Educar no ha sido nunca fácil, pero no debemos rendirnos. Despertemos más bien en nuestras comunidades esa pasión educativa, que es una pasión del “yo” por el "tu", por el "nosotros", por Dios, y que no se resuelve en una didáctica, en un conjunto de técnicas ni tampoco en la transmisión de principios áridos. Educar es formar a las nuevas generaciones, para que sepan entrar en relación con el mundo, fuertes en una memoria significativa que no es sólo ocasional, sino acrecentada por el lenguaje de Dios que encontramos en la naturaleza y en la Revelación, por un patrimonio interior compartido, por la verdadera sabiduría que, mientras reconoce el fin trascendental de la vida, orienta el pensamiento, los afectos y el juicio.(...)

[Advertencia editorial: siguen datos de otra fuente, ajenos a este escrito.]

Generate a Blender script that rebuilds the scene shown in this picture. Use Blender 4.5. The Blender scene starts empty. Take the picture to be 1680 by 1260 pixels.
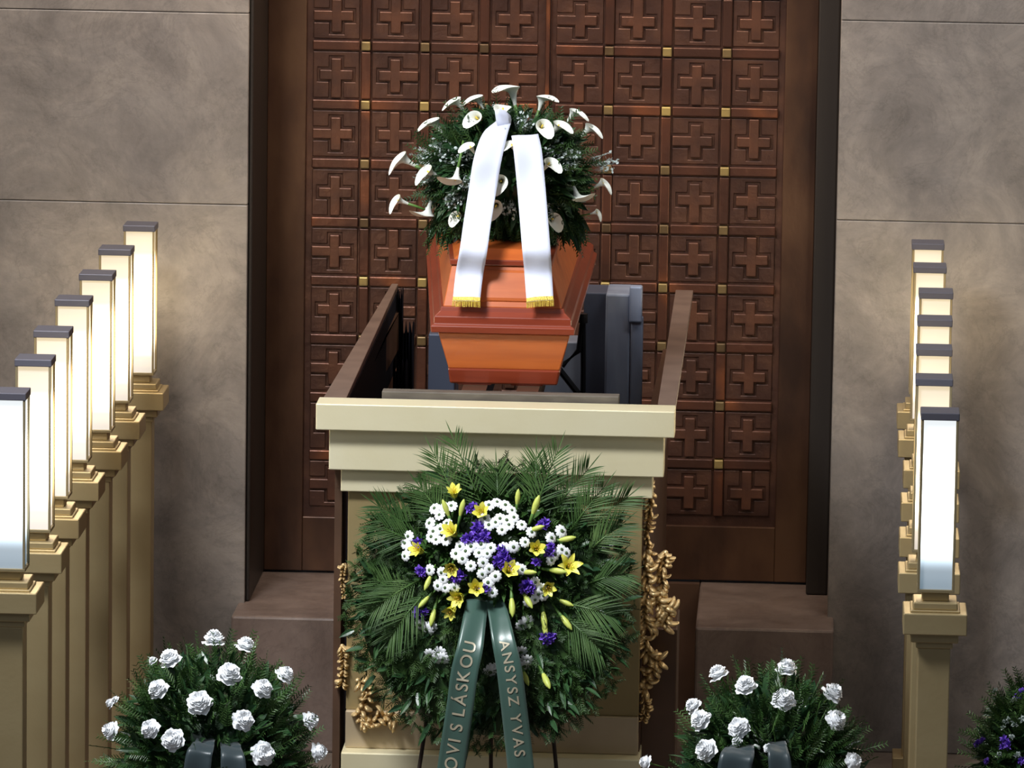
import bpy, bmesh, math, random
import numpy as np
from mathutils import Matrix, Vector, Euler
random.seed(7)
C = bpy.context.scene.collection
R = math.radians

# ------------------------------------------------------------------ camera
F = 10000.0
YAW, PITCH, ROLL = R(2.8), R(9.34), R(0.85)
CAM_R = (Matrix.Rotation(YAW, 3, 'Z') @ Matrix.Rotation(math.pi/2-PITCH, 3, 'X') @ Matrix.Rotation(ROLL, 3, 'Z'))
ZTOP = 2.15                                   # top of the catafalque
def cdir(px, py): return CAM_R @ Vector(((px-840)/F, -(py-630)/F, -1.0))
CAM = Vector((0, 0, ZTOP)) - cdir(812, 669)*24.0
cd = bpy.data.cameras.new('camera'); cam = bpy.data.objects.new('camera', cd); C.objects.link(cam)
cd.sensor_width = 36; cd.lens = 36*F/1680; cd.clip_start = .5; cd.clip_end = 200
cam.matrix_world = Matrix.Translation(CAM) @ CAM_R.to_4x4()
bpy.context.scene.camera = cam

def on_y(px, py, Y): d = cdir(px, py); return CAM + d*((Y-CAM.y)/d.y)
def on_z(px, py, Z): d = cdir(px, py); return CAM + d*((Z-CAM.z)/d.z)
def on_plane(px, py, P, n): d = cdir(px, py); return CAM + d*((P-CAM).dot(n)/d.dot(n))

# ------------------------------------------------------------------ world, lights, exposure
sc = bpy.context.scene
sc.view_settings.view_transform = 'Standard'; sc.view_settings.look = 'None'
sc.view_settings.exposure = 0.0; sc.view_settings.gamma = 1.0; sc.view_settings.use_curve_mapping = False
w = bpy.data.worlds.new('world'); sc.world = w; w.use_nodes = True
w.node_tree.nodes['Background'].inputs[0].default_value = (.80, .88, 1, 1)
w.node_tree.nodes['Background'].inputs[1].default_value = .13
def area(name, loc, target, sx, sy, power, col):
    l = bpy.data.lights.new(name, 'AREA'); l.shape = 'RECTANGLE'; l.size = sx; l.size_y = sy
    l.energy = power; l.color = col
    o = bpy.data.objects.new(name, l); C.objects.link(o); o.location = loc
    o.rotation_euler = (Vector(target)-Vector(loc)).to_track_quat('-Z', 'Y').to_euler()
    return o
# daylight from the tall hall windows behind the camera, and unseen warm ceiling lamps before the gate
key = area('ceiling_spotlights', (-2.6, -3.9, 7.6), (-.05, -.35, 1.7), 1.6, 1.2, 150, (.95, .97, 1)); key.data.spread = R(75)
area('daylight_window', (-5, -13, 8.5), (0, 1, 2.2), 5, 3.5, 125, (.80, .89, 1))
area('ceiling_light', (0.0, 2.4, 5.3), (0, 4.3, 3.2), 2.4, .3, 40, (1, .80, .62))
area('added_gate_light', (-.15, 3.15, 4.75), (0, 4.3, 2.9), 1.9, .12, 24, (1, .78, .58))  # unseen lamp, added to brighten the upper part of the gate
area('ceiling_light_left', (-2.3, 1.4, 5.5), (-2.3, 3.5, 2.9), 1.6, .4, 72, (1, .88, .76))
area('ceiling_light_right', (2.3, 1.4, 5.5), (2.3, 3.5, 2.9), 1.6, .4, 54, (.96, .94, .90))

# ------------------------------------------------------------------ materials
def nodes(m): return m.node_tree.nodes, m.node_tree.links
def mat(name, col, rough=.5, metal=0.0, spec=.5, bump=0, bscale=40, vary=None, vscale=3, vdetail=6, stretch=(1,1,1), sheen=0, coat=0, trans=0, ramp=(.35,.65)):
    m = bpy.data.materials.new(name); m.use_nodes = True; n, l = nodes(m); b = n['Principled BSDF']
    b.inputs['Base Color'].default_value = (*col, 1); b.inputs['Roughness'].default_value = rough
    b.inputs['Metallic'].default_value = metal; b.inputs['Specular IOR Level'].default_value = spec
    b.inputs['Coat Weight'].default_value = coat; b.inputs['Coat Roughness'].default_value = .15
    if sheen: b.inputs['Sheen Weight'].default_value = sheen
    tc = n.new('ShaderNodeTexCoord'); mp = n.new('ShaderNodeMapping'); l.new(tc.outputs['Object'], mp.inputs[0])
    mp.inputs['Scale'].default_value = stretch
    if vary:
        t = n.new('ShaderNodeTexNoise'); t.inputs['Scale'].default_value = vscale; t.inputs['Detail'].default_value = vdetail
        l.new(mp.outputs[0], t.inputs['Vector'])
        r = n.new('ShaderNodeValToRGB'); l.new(t.outputs[0], r.inputs[0])
        cols = [col] + list(vary); e = r.color_ramp.elements
        while len(e) < len(cols): e.new(.5)
        for i, c in enumerate(cols):
            e[i].position = ramp[0] + (ramp[1]-ramp[0])*i/(len(cols)-1); e[i].color = (*c, 1)
        l.new(r.outputs[0], b.inputs['Base Color'])
    if bump:
        t = n.new('ShaderNodeTexNoise'); t.inputs['Scale'].default_value = bscale; t.inputs['Detail'].default_value = 5
        l.new(mp.outputs[0], t.inputs['Vector'])
        bp = n.new('ShaderNodeBump'); bp.inputs['Strength'].default_value = bump; bp.inputs['Distance'].default_value = .01
        l.new(t.outputs[0], bp.inputs['Height']); l.new(bp.outputs[0], b.inputs['Normal'])
    return m

def stone(name, dark, mid, light, rough=.38):
    m = bpy.data.materials.new(name); m.use_nodes = True; n, l = nodes(m); b = n['Principled BSDF']
    tc = n.new('ShaderNodeTexCoord')
    t1 = n.new('ShaderNodeTexNoise'); t1.inputs['Scale'].default_value = 2.3; t1.inputs['Detail'].default_value = 14; t1.inputs['Roughness'].default_value = .74; t1.inputs['Distortion'].default_value = .5
    l.new(tc.outputs['Object'], t1.inputs['Vector'])
    r = n.new('ShaderNodeValToRGB'); e = r.color_ramp.elements
    e[0].position = .33; e[0].color = (*dark, 1); e[1].position = .66; e[1].color = (*light, 1)
    k = e.new(.5); k.color = (*mid, 1)
    l.new(t1.outputs[0], r.inputs[0])
    # thin dark veins
    t2 = n.new('ShaderNodeTexNoise'); t2.inputs['Scale'].default_value = 3.1; t2.inputs['Detail'].default_value = 7; t2.inputs['Distortion'].default_value = .6; t2.inputs['Roughness'].default_value = .7
    l.new(tc.outputs['Object'], t2.inputs['Vector'])
    s = n.new('ShaderNodeMath'); s.operation = 'SUBTRACT'; s.inputs[1].default_value = .5; l.new(t2.outputs[0], s.inputs[0])
    a = n.new('ShaderNodeMath'); a.operation = 'ABSOLUTE'; l.new(s.outputs[0], a.inputs[0])
    mr = n.new('ShaderNodeMapRange'); mr.inputs[1].default_value = 0; mr.inputs[2].default_value = .02; mr.inputs[3].default_value = .86; mr.inputs[4].default_value = 1
    l.new(a.outputs[0], mr.inputs[0])
    mx = n.new('ShaderNodeMix'); mx.data_type = 'RGBA'; mx.blend_type = 'MULTIPLY'; mx.inputs[0].default_value = 1
    l.new(r.outputs[0], mx.inputs[6]); l.new(mr.outputs[0], mx.inputs[7])
    l.new(mx.outputs[2], b.inputs['Base Color'])
    t3 = n.new('ShaderNodeTexNoise'); t3.inputs['Scale'].default_value = 6; t3.inputs['Detail'].default_value = 6
    l.new(tc.outputs['Object'], t3.inputs['Vector'])
    rr = n.new('ShaderNodeMapRange'); rr.inputs[1].default_value = .3; rr.inputs[2].default_value = .7; rr.inputs[3].default_value = rough-.1; rr.inputs[4].default_value = rough+.2
    l.new(t3.outputs[0], rr.inputs[0]); l.new(rr.outputs[0], b.inputs['Roughness'])
    bp = n.new('ShaderNodeBump'); bp.inputs['Strength'].default_value = .35; bp.inputs['Distance'].default_value = .02
    l.new(t3.outputs[0], bp.inputs['Height']); l.new(bp.outputs[0], b.inputs['Normal'])
    return m

M = {}
M['stone'] = stone('wall_stone', (.14, .125, .115), (.21, .185, .168), (.29, .255, .225))
M['sill'] = stone('sill_stone', (.12, .085, .070), (.165, .12, .10), (.21, .155, .13), .42)
M['floor'] = stone('floor_stone', (.10, .08, .07), (.14, .11, .09), (.18, .15, .12), .4)
M['bronze'] = mat('gate_bronze', (.062, .029, .021), .38, .5, .5, bump=.3, bscale=30, vary=[(.090, .042, .029), (.125, .058, .036)], vscale=5)
M['bronze_cross'] = mat('cross_bronze', (.085, .040, .028), .36, .5, .5, bump=.2, bscale=40, vary=[(.15, .064, .038)], vscale=7)
M['bronze_bar'] = mat('lattice_bronze_glints', (.085, .038, .026), .32, .55, .5, bump=.2, bscale=30, vary=[(.13, .052, .032), (.36, .12, .045)], vscale=2.6, vdetail=2, ramp=(.42,.72))  # orange end of the ramp stands in for warm light reflected on the bars
M['stile'] = mat('stile_bronze', (.052, .028, .020), .33, .5, .5, bump=.35, bscale=9, vary=[(.10, .05, .03), (.15, .08, .045)], vscale=3, stretch=(1, 1, .5))
M['frame'] = mat('reveal_dark', (.028, .022, .018), .45, .2)
M['stud'] = mat('stud_brass', (.12, .075, .04), .35, .6, vary=[(.26, .18, .08), (.55, .40, .14)], vscale=1.6, vdetail=2, ramp=(.42, .62))
M['gold'] = mat('champagne_gold', (.40, .30, .15), .42, .55, .5, bump=.05, bscale=60, vary=[(.46, .36, .19)], vscale=3)
M['cream'] = mat('cornice_gold', (.74, .66, .42), .45, .35, .5, bump=.04, bscale=60, vary=[(.80, .74, .52)], vscale=2)
M['body'] = mat('body_gold', (.31, .235, .105), .42, .4, .5, vary=[(.37, .285, .14)], vscale=2)
M['plinth'] = mat('plinth_gold', (.50, .40, .27), .45, .3, .5, vary=[(.43, .34, .22)], vscale=3)
M['orn'] = mat('gilded_relief', (.68, .50, .25), .36, .5, .5, bump=.3, bscale=60)
M['casing'] = mat('casing_brown', (.075, .042, .026), .35, .15, .5, bump=.1, bscale=12, vary=[(.11, .06, .038)], vscale=4)
M['ledge'] = mat('ledge_brown', (.13, .085, .065), .45, .1, .5, vary=[(.18, .12, .09)], vscale=6)
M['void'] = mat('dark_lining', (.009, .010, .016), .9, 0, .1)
M['steel'] = mat('blue_grey_sheet', (.20, .24, .34), .5, .2, .5, vary=[(.28, .33, .44)], vscale=4, stretch=(3, 3, .6))
M['steel_d'] = mat('dark_grey_sheet', (.07, .085, .13), .5, .3)
M['arm'] = mat('lift_black', (.012, .013, .016), .4, .5)
M['plank'] = mat('grey_board', (.085, .07, .055), .6, vary=[(.13, .11, .085)], vscale=8, stretch=(1, 4, 4))
M['coffin'] = mat('coffin_orange', (.45, .10, .020), .34, 0, .4, coat=.2, bump=.03, bscale=12, vary=[(.54, .13, .026)], vscale=4, stretch=(.6, 6, 6))
M['coffin_d'] = mat('coffin_mould', (.21, .034, .014), .3, 0, .5, coat=.3, vary=[(.26, .045, .018)], vscale=4, stretch=(.6, 6, 6))
M['lampmetal'] = mat('lamp_cap_grey', (.115, .11, .135), .45, .3)
M['lampframe'] = mat('lamp_frame_bronze', (.34, .27, .15), .4, .5)
M['fir'] = mat('fir_green', (.012, .034, .008), .5, 0, .4, vary=[(.024, .062, .012), (.050, .10, .022)], vscale=9, ramp=(.3, .7))
M['palm'] = mat('palm_green', (.024, .060, .012), .55, 0, .35, vary=[(.045, .10, .022), (.10, .17, .05)], vscale=7, ramp=(.3, .7))
M['leaf'] = mat('leaf_green', (.018, .050, .012), .4, 0, .4, vary=[(.038, .092, .020), (.075, .145, .038)], vscale=10, ramp=(.3, .7))
M['leaf_d'] = mat('dark_leaf_green', (.010, .034, .016), .35, 0, .5, vary=[(.022, .064, .022), (.045, .105, .035)], vscale=12, ramp=(.3, .7))
M['stem'] = mat('stem_green', (.10, .21, .04), .5)
M['white'] = mat('petal_white', (.86, .88, .90), .5, 0, .3)
M['cream_p'] = mat('calla_white', (.86, .88, .80), .4, 0, .4)
M['yellow'] = mat('lily_yellow', (.74, .70, .05), .45, 0, .4, vary=[(.82, .80, .20)], vscale=30)
M['bud'] = mat('bud_green_yellow', (.42, .52, .10), .45, 0, .4, vary=[(.62, .64, .14)], vscale=20)
M['purple'] = mat('petal_purple', (.13, .06, .46), .5, 0, .3, vary=[(.19, .09, .56)], vscale=40)
M['eye'] = mat('flower_eye', (.06, .11, .035), .6)
M['stamen'] = mat('stamen_orange', (.55, .32, .03), .6)
M['spadix'] = mat('spadix_yellow', (.80, .58, .08), .6)
M['gyp'] = mat('small_white_blossom', (.50, .57, .55), .6)
M['satin'] = mat('white_satin', (.70, .73, .87), .45, 0, .5, sheen=.1)
M['fringe'] = mat('gold_fringe', (.72, .54, .10), .4, .4, bump=.6, bscale=150)
M['green_satin'] = mat('green_satin', (.040, .090, .070), .34, .05, .6, sheen=.3, bump=.05, bscale=8)
M['letter'] = mat('gilt_letters', (.62, .55, .40), .35, .5)
M['teal'] = mat('teal_satin', (.025, .042, .048), .4, .05, .6, sheen=.3)
M['pot'] = mat('dark_pot', (.02, .024, .022), .45)
M['iron'] = mat('stand_iron', (.03, .018, .014), .5, .5)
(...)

Los jóvenes albergan una sed en su corazón, y esta sed es una búsqueda de significado y de relaciones humanas auténticas, que ayuden a no sentirse solos ante los desafíos de la vida. Es deseo de un futuro menos incierto gracias a una compañía segura y fiable, que se acerca a cada persona con delicadeza y respeto, proponiendo valores sólidos a partir de los cuales crecer hacia metas altas, pero alcanzables.(...) Volvamos, por tanto, a proponer a los jóvenes la medida alta y trascendente de la vida, entendida como vocación.(...)

La tarea educativa necesita lugares creíbles: ante todo la familia, con su papel peculiar e irrenunciable; la escuela, horizonte común más allá de las opiniones ideológicas; la parroquia, “fuente del pueblo”, lugar de experiencia que inicia a la fe en el tejido de las relaciones cotidianas. En cada uno de estos ámbitos es decisiva la calidad del testimonio, vía privilegiada de la misión eclesial. La acogida de la propuesta cristiana pasa, de hecho, a través de relaciones de cercanía, lealtad y confianza.(...)

Volviendo a nuestra habitación sin vistas, creo que el malestar del hombre encerrado desde hace casi cuatro siglos en ella está empezando a palparse por doquier, e intelectuales venidos de diversas corrientes del agnosticismo –véase el caso emblemático de Marcello Pera, por ejemplo– empiezan a abrir la ventana, a mirar afuera con ojos y mente sin prejuicios y, ¡oh casualidad!, a acercarse con respeto y admiración, si es que no lo abrazan directamente, al Dios de Jesucristo.

Muchos creemos que en este siglo XXI estamos asistiendo ya al desmoronamiento del estrecho racionalismo ilustrado, de las rupturas post-modernas y de la disolución social propiciada por el nihilismo. Y estoy convencida de que el luminoso magisterio del Papa Benedicto está siendo indudablemente un factor decisivo en este desmoronamiento.

Lo que se precisa con urgencia es que educadores cristianos apasionados por su tarea sepan mostrar a los jóvenes dónde están las ventanas y qué pueden llegar a ver si se asoman a ellas.